Fue martes o miércoles. No. Fue lunes.
Me levanté y la luz del día era celeste, ploma y blanca. Mi mis ojos de otoño y mi sonrisa de invierno despertaron. La ilusión aún no era tan fuerte como para hacerme creer lo que veía por la ventana: la bola de fuego se apagaba.
El sol murió, esa frase la empleo para dar bienvenida a mi época favorita. No más sudor, no más ojos irritados, no más politos con tiritas que ponerse, no insolación, no piel bronceaba ni quemada. Los helados se quedan, la playa y la luna también, pero el calor – sí, el calor - adiós.
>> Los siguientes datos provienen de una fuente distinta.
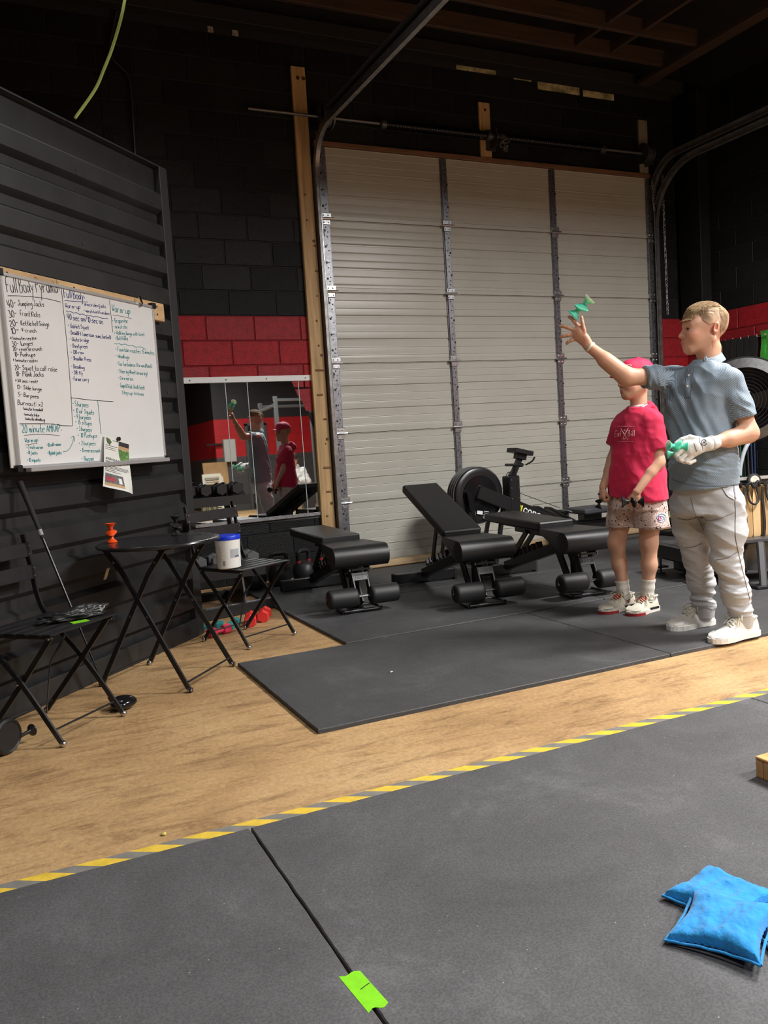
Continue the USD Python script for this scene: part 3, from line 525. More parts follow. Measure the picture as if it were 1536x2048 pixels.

El sol es buen astro, cumple su función, pero lo odio por provocar calor y sudor. Odio el sudor. Odio sentir mi cuerpo pegajoso. Fastidio total. Admito que lo extrañé el día martes, ya que lo necesitaba para tomar unas fotos con iluminación natural. Pero después: ya no te necesito querido, apártate de mí.
Ahora, cuando subo al carro, no analizo en dónde cae la sombra: si en los asientos individuales o en los pares. Leo tranquila debajo del cielo – sin sombrilla ni techo – y no soy interrumpida por un entrometido rayito de sol.
Aunque hay días en que amenaza en aparecer, como hoy (viernes), las demás fechas ya están a mi favor. Así que puede decir que la primera batalla la he ganado: el verano acabo. Hasta el próximo año. Fácil en el futuro aprenda a vivir contigo, por ahora: good bye, maldito sol.